The father is some dancer. Never heard of him. I heard on the radio (while downing a swift vodka vodka vodka Red Bull in the local pub), that she dropped by Caesarean section, in Santa Monica. Preston Michael Spears Federline, the baby is called. Wills wouldn’t have stood for all that. Except for the Michael bit, maybe. Lots of people are called Michael in our family. Even one of our aunts.
Ladylike enough
IT’S a rum old thing, and one does feel a bit of a rotter for making a fuss, but I’ve been stressing about my number one filly, Chelsy Davy. All these newspapers keep saying that she’s an alumna of Cheltenham Ladies’ College. Thing is, I know heaps of fillies from there, and none of them have ever heard of her.
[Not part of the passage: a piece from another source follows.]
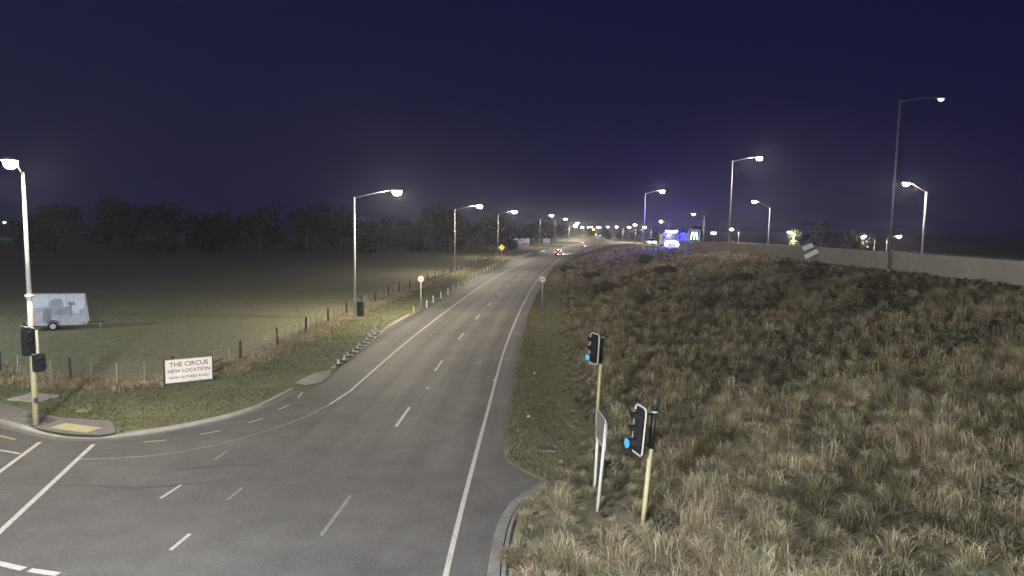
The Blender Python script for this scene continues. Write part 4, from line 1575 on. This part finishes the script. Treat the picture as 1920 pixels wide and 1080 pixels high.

I got one of these scruffy reporter types to put in some calls, while I popped out for some Rizlas. Cripes! Bad news! The lady at CLC wouldn’t confirm she’d been there at all. Just when I was starting to think I’d been had by some floozy on the make, somebody pointed out that there’s also Cheltenham College — the not-quite-so-swish co-ed down the road. “She was here,” their marketing lady told the oik. “She left at the end of her fifth form.” Dashed relief, mate. Know what I mean?
Elle of a girl
PERSONALLY, I’d say things in France have been going downhill since 1789. Just look at the way morale collapsed when those stylishly dressed chaps came marching over the border in 1940.
From a glance at French Elle magazine, however, things are looking up. Their cover girl this month is Marie de Villepin, the daughter of that oily new Prime Minister of theirs.
Ding dong! I’d certainly like to storm her Bastille. You get me? She’s got class, too. You’d never know it from all the man-of-the-people guff you get from her father but I’m told that the de Villepins are our sort of people.
“Bon sang,” says the article. That’s pretty good, isn’t it? I’d offer you a translation but my old French teacher isn’t answering her phone.